Print only the lines from the top of the data through the line with "make_hedge('shorter taller boxwood", both included, skipping every picture.

-- Begin --

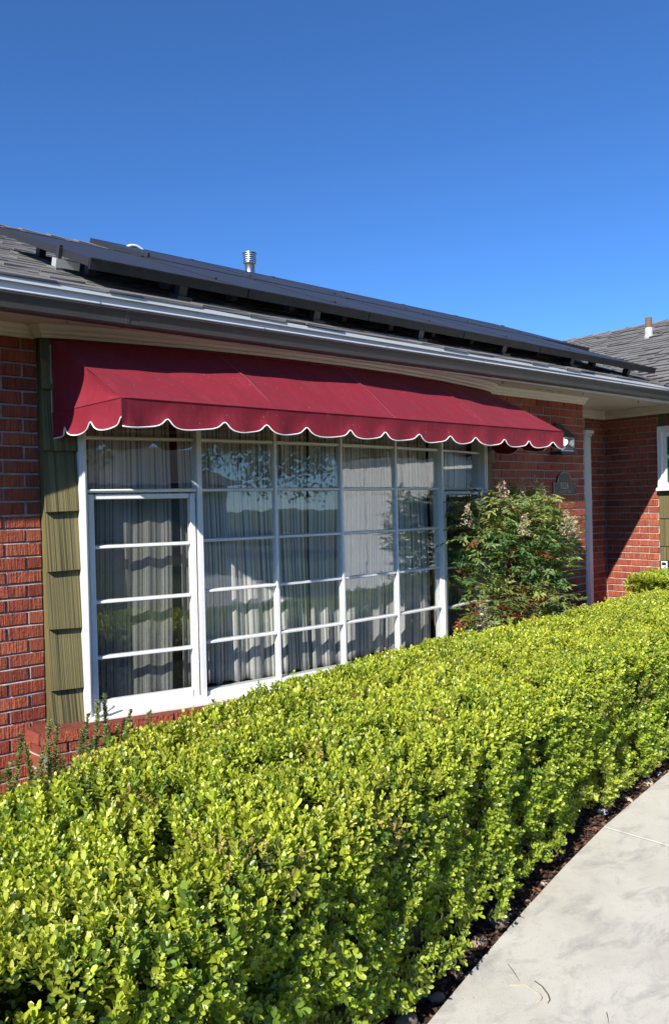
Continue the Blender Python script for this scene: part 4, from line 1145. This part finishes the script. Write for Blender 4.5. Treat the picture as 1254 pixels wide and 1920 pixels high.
make_hedge('long clipped boxwood hedge with bright leaves running beside the concrete walk', -1.2, 6.10, fr_y, bk_y, HT, .07, 34000, 101, (2.4, 2.3, 0))
make_hedge('shorter taller boxwood hedge standing before the brick wing at the right', 5.98, 7.34, lambda x: 2.45, lambda x: 3.34, .86, .10, 5000, 202, (6.7, 2.9, 0))

# ------------------------------------------------------------------ nandina shrub in front of the right casement
def tubes_np(mb, pts, r0, r1, n=6):
    k = len(pts); mb.tube(pts, [r0 + (r1 - r0) * i / (k - 1) for i in range(k)], n)
nd = thing('nandina_shrub', 'loose green nandina shrub with cream flower heads before the right casement', 'shrub', loc=(4.56, 3.44, 0))
stm = MB(); fl = []; lv = []
rn = np.random.default_rng(5)
base = np.array([4.56, 3.44, -.03])
tips = []
canes = []
for k in range(17):
    a = 2 * PI * k / 17 + rn.normal(0, .2); lean = rn.uniform(.05, .34); hgt = rn.uniform(.85, 1.4) if k % 3 else rn.uniform(.55, .85)
    e = base + np.array([math.cos(a) * lean * 1.15, math.sin(a) * lean * .55 - .06, hgt])
    b0 = base + np.array([math.cos(a) * .12, math.sin(a) * .07, 0])
    pts = [Vector(b0 + (e - b0) * t + np.array([math.cos(a), math.sin(a) * .5, 0]) * (-.05 * math.sin(PI * t))) for t in np.linspace(0, 1, 7)]
    tubes_np(stm, pts, .010, .0045); canes.append((pts, hgt))
clusters = []
def blob(n, c, rad, r0, ln):
    for q in range(n):
        v = rn.normal(0, 1, 3); v /= np.linalg.norm(v); k = rn.uniform(r0 ** 3, 1) ** (1 / 3) * (1 + .10 * math.sin(5 * v[0] + 4 * v[2]) + rn.normal(0, .05))
        clusters.append((np.array(c) + v * np.array(rad) * k, rn.uniform(.02, ln)))
blob(680, (4.56, 3.40, 1.17), (.46, .38, .42), .45, .08)          # crown
blob(90, (4.30, 3.40, 1.42), (.24, .25, .16), .2, .10)            # upper left
blob(110, (4.80, 3.42, 1.44), (.26, .25, .15), .2, .10)           # upper right
blob(70, (5.08, 3.46, 1.30), (.22, .16, .10), .2, .10)            # side spray
blob(60, (4.95, 3.40, 1.02), (.20, .2, .14), .2, .10)
blob(280, (4.50, 3.26, .76), (.52, .28, .22), .3, .10)            # skirt
blob(90, (4.12, 3.24, .66), (.24, .16, .16), .1, .10)             # young red growth at the left foot
Pp, Dd, Nn_, Ll, Cc = [], [], [], [], []
stem2 = MB()
for (p, rad) in clusters:
    a = rn.uniform(0, 2 * PI); el = rn.normal(.10, .4)
    ax = np.array([math.cos(a) * math.cos(el), math.sin(a) * math.cos(el) - .25, math.sin(el)]); ax /= np.linalg.norm(ax)
    p0 = p + ax * rad * .3; L = rn.uniform(.07, .13)
    if p0[1] > 3.80: p0[1] = 3.80 - rn.uniform(0, .15)
    side = np.cross(ax, [0, 0, 1.0]); side /= max(1e-6, np.linalg.norm(side)); upv = np.cross(side, ax)
    low = p0[2] < .86 and p0[0] < 4.45; hi = p0[2] > 1.30
    u = rn.uniform()
    if low and u < .55: col = np.array([[.26, .035, .03], [.30, .16, .04], [.24, .24, .04]][rn.integers(3)])
    elif u < .05: col = np.array([.25, .09, .03])
    elif hi and u < .55: col = np.array([.37, .41, .13])
    elif p0[0] > 4.95 and u < .6: col = np.array([.22, .25, .05])
    elif p0[2] < .95 and u < .5: col = np.array([.33, .36, .10])
    else: col = np.array([.115, .245, .08]) if u < .6 else np.array([.22, .32, .10])
    stem2.tube([Vector(p0 - ax * .03), Vector(p0 + ax * L)], .0013, 3, False)
    for k in range(7):
        t = (k // 2 + .6) / 3.6; b = p0 + ax * (L * min(1, t)); sg = 1 if k % 2 else -1
        d = ax * .75 + side * sg * .75 + upv * rn.normal(.05, .2) + np.array([0, 0, -.18]) if k < 6 else ax + np.array([0, 0, -.1])
        Pp.append(b); Dd.append(d + rn.normal(0, .12, 3)); Nn_.append(upv + rn.normal(0, .3, 3)); Ll.append(rn.uniform(.036, .060)); Cc.append(col * rn.uniform(.75, 1.25))
        if rn.uniform() < .6:
            Pp.append(b + d * .02); Dd.append(d + side * sg * .6 + rn.normal(0, .2, 3)); Nn_.append(upv + rn.normal(0, .3, 3)); Ll.append(rn.uniform(.028, .045)); Cc.append(col * rn.uniform(.75, 1.25))
Ll = np.array(Ll)
V, T, C = leaves(np.array(Pp), np.array(Dd), np.array(Nn_), Ll, Ll * .38, LANCE, np.array(Cc))
tag(obj('foliage', np_mesh('foliage', V, T, C), M['nandina_leaf'], nd), kind='stuff')
stm.build('canes', M['stem'], nd, smooth=True); tag(stem2.build('leaf_stalks', M['stem'], nd, fixn=False), kind='stuff')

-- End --

In response:
Continue the Blender Python script for this scene: part 4, from line 1145. This part finishes the script. Write for Blender 4.5. Treat the picture as 1254 pixels wide and 1920 pixels high.
make_hedge('long clipped boxwood hedge with bright leaves running beside the concrete walk', -1.2, 6.10, fr_y, bk_y, HT, .07, 34000, 101, (2.4, 2.3, 0))
make_hedge('shorter taller boxwood hedge standing before the brick wing at the right', 5.98, 7.34, lambda x: 2.45, lambda x: 3.34, .86, .10, 5000, 202, (6.7, 2.9, 0))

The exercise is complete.